Diffusée début 2013, l’ultime saison était celle de tous les dangers puisque nous connaissions tous la fin de l’histoire. Mais connaître le destin de Spartacus et ce qu’il symbolise est une chose; il restait à lui rendre justice. De ce point de départ casse-gueule, la série fait ce qu’elle sait faire de meilleur: du grand spectacle. Un spectacle ici maculé de l’inéluctabilité de la fin tragique attendant ses héros, sans toutefois tomber dans la facilité et manipuler les glandes lacrymales des spectateurs en faisant des protagonistes des martyrs. Au contraire, les esclaves nous sont même montrés sous leurs jours les plus sombres, avec un traitement quasi journalistique les plaçant sur le même plan que les Romains. La série nous incite même à nous demander si la morale n’a pas changé de camp entre le début de l’épopée de Spartacus et sa conclusion. La réussite totale de cette ultime saison trouve son point d’orgue dans les derniers épisodes contant le combat désespéré et perdu d’avance de Spartacus et son armée d’hommes libres contre la « République » romaine.

 

Spartacus se range sans peine dans la catégorie de ces séries majeures, pas forcément encensées lors de leur diffusion originale mais dont les prochaines, que l’on imagine nombreuses, sauront trouver leur public. C’est aussi une œuvre qui a su se hisser au niveau de son propos, surmontant tous les obstacles (budgétaires ou plus tragiques, comme la disparition de l’acteur principal, Andy Whitfield, entre deux saisons), pour constamment garder son cap : nous divertir et nous raconter les histoires, élevées au rang d’épopées viriles et inspirantes, de Spartacus, Crixus, Oenomaus, Ashur et tous les autres.
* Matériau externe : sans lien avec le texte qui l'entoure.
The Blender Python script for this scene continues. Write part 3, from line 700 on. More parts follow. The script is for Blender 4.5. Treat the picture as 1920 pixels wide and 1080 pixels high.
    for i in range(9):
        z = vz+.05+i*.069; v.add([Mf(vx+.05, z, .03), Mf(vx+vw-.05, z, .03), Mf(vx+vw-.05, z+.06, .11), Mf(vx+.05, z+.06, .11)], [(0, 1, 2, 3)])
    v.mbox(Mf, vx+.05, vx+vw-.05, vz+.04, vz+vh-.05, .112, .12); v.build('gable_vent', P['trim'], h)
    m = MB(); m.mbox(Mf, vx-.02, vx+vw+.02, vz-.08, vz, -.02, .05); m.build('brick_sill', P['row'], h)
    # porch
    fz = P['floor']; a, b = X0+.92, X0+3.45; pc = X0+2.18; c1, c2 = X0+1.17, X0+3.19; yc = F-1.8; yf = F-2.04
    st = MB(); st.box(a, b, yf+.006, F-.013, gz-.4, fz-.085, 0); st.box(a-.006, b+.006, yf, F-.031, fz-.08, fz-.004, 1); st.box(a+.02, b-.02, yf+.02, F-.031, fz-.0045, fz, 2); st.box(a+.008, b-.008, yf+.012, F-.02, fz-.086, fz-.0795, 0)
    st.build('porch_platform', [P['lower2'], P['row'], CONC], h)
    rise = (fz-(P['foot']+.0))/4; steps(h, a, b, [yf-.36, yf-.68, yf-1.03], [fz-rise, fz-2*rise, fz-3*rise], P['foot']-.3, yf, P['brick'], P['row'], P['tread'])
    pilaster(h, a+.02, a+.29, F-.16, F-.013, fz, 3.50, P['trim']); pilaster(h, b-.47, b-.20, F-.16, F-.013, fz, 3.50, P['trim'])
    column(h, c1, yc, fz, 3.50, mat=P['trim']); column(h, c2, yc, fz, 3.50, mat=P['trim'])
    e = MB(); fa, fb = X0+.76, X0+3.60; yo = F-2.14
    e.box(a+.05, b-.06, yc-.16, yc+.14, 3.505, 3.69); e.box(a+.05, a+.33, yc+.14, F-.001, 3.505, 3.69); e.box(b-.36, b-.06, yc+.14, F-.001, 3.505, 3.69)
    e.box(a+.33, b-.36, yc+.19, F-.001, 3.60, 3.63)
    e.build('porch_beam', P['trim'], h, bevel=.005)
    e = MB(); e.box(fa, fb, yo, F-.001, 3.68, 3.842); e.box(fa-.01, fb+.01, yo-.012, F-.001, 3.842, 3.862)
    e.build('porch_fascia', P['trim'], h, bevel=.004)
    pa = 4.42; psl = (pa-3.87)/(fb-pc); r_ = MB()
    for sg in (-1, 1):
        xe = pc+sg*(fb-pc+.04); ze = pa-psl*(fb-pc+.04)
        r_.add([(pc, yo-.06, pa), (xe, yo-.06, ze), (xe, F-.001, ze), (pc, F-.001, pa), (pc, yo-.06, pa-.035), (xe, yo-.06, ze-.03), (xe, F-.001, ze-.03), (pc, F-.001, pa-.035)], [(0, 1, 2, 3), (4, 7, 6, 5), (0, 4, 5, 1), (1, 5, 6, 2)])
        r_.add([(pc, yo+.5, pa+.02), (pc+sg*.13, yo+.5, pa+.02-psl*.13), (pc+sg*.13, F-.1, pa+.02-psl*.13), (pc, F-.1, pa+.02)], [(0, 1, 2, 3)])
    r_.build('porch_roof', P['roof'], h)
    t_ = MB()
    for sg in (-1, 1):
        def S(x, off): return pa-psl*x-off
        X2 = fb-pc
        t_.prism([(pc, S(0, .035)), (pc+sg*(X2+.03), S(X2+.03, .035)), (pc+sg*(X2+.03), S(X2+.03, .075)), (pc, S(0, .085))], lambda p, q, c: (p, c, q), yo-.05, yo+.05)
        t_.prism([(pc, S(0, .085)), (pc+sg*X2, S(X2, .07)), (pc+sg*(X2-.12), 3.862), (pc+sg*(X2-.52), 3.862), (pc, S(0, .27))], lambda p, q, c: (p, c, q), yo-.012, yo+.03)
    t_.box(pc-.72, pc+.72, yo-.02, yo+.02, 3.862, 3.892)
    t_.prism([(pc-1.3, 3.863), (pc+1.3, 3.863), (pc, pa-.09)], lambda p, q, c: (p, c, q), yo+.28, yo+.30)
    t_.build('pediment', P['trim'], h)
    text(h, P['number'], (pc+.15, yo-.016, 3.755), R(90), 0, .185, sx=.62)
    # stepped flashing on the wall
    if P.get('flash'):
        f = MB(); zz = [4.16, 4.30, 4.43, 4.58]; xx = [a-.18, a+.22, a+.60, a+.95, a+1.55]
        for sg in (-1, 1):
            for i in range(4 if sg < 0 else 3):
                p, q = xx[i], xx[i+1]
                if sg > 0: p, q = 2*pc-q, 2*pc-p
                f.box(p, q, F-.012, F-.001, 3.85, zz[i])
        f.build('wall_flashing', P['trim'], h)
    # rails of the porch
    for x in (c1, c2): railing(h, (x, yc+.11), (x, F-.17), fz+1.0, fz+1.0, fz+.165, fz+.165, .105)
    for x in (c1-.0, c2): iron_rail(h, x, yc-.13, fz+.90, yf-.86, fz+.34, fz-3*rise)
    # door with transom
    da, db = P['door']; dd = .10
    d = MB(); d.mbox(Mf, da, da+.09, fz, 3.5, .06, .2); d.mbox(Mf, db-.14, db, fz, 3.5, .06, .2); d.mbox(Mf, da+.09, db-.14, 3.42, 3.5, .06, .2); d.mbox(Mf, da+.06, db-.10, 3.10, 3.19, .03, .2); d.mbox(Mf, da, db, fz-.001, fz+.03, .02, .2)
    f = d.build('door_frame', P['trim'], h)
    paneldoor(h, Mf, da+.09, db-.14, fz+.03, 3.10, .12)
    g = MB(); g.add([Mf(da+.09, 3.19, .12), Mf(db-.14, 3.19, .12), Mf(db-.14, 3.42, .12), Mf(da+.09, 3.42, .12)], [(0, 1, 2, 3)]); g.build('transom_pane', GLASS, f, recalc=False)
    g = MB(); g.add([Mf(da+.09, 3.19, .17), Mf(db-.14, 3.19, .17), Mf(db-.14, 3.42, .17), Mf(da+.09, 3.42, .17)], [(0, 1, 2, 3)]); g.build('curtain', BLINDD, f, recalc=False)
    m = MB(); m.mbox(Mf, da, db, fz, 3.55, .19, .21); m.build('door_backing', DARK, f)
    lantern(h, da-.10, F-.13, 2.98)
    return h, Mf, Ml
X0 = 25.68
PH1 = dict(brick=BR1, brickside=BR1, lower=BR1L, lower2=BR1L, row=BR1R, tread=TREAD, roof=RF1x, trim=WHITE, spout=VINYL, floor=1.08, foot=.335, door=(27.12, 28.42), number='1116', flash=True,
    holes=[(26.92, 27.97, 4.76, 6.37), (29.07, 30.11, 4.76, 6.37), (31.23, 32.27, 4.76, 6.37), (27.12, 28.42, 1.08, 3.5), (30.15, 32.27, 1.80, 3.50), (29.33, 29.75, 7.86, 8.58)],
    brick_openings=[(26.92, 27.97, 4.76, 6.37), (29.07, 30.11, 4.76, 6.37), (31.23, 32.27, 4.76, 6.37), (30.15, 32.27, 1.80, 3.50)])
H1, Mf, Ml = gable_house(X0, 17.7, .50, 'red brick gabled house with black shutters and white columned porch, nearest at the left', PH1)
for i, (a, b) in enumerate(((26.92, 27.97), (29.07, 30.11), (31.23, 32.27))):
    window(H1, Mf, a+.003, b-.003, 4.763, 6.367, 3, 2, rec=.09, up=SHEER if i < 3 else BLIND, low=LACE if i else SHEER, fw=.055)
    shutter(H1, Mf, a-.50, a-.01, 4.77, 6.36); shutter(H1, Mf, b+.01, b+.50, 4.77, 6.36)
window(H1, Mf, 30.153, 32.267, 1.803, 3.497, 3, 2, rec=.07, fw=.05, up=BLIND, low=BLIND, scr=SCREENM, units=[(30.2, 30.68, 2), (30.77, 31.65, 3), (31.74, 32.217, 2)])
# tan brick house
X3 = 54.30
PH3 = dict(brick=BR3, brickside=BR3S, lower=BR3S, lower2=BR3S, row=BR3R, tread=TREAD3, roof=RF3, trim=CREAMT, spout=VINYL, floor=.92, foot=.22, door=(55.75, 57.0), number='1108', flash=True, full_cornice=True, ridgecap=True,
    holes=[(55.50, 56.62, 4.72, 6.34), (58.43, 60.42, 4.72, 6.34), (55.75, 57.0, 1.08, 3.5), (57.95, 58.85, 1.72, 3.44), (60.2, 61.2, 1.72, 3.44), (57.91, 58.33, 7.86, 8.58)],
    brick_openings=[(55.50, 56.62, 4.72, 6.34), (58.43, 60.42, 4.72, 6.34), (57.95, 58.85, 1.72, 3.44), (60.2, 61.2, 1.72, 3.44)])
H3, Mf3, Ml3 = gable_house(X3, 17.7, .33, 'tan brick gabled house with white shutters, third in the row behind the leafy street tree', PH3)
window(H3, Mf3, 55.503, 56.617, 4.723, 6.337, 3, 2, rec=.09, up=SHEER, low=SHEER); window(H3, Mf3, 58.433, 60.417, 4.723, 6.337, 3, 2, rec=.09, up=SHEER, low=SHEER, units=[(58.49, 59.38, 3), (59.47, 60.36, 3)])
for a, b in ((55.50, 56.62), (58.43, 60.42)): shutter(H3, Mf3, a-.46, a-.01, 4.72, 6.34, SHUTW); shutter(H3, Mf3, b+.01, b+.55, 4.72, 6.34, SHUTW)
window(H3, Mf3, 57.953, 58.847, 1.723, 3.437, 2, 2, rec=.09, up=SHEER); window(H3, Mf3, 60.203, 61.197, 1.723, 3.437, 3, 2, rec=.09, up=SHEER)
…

Spartacus nous aura appris le plus important : renouer avec le sens du combat: l’idée du corps guerrier, jouisseur, mis à l’épreuve et finalement auto-sacrifié pour un idéal. Des rumeurs évoquent un possible spin-off centré sur le personnage de Jules César, introduit lors de la dernière saison alors qu’il n’était encore qu’un soldat. Spartacus est mort mais la légende pourrait continuer… Et c’est, comme le diraient les personnages de la série, « une putain de bonne nouvelle, par la bite de Jupiter ! ». Oui, c’est aussi ça, Spartacus.